The aggression continued for a little while but after less than 5km, Brayan Ramirez (Colombia), Sergiy Lagkuti (Ukraine), Natnael Berhane (Eritrea), Anas Ait El Abdia (Morocco), Nic Dougall (South Africa), Ryan Roth (Canada) and Rene Corella (Mexico) managed to build a small advantage. As the peloton soon slowed down, the gap grew rapidly and it had already reached 1.30 after 10km of racing.


Siutsou starts to chase

The strong headwind meant that the start was very slow and so the gap had gone out to 8.35 at the 20km mark. It reached 1130 before Kanstantsin Siutsou (Belarus) finally started to chase in the peloton. Clearly working for trade teammate Mark Cavendish, the Belarusian reduced the gap to 10 minutes.

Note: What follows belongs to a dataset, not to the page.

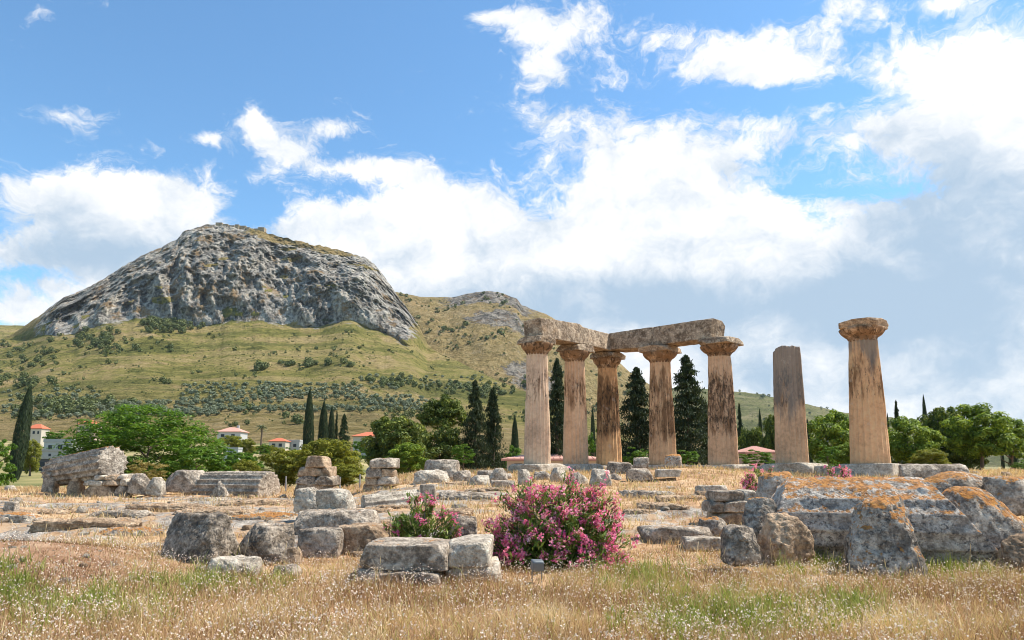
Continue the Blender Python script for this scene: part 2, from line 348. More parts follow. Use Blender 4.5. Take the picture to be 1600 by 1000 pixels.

The tension was clearly growing as Great Britain asked Stephen Cummings to share the work with Siutsou. While the pair continued to ride on the front, Chad Haga (USA), Adam De Vos (Canada) and Bernhard Eisel (Austria) were involved in the first crash but no one suffered any major injuries.


A nervous peloton

Siutsou and Cummings kept the gap at 10 minutes while the nervousness slowly decreased. However, that was only a small chance to recover as things really heated up when 185km remained. That’s when the Dutchmen made a small acceleration and this created a big fight for position.


The Brits tried to regain control as Cummings returned to the front but they were soon passed by the Australian duo of Zak Dempster and Steele Von Hoff. Meanwhile, the selection started in the front group where Corella was the first to get dropped. Moments later, the fight intensified massively and when they turned into the crosswind, the real race started.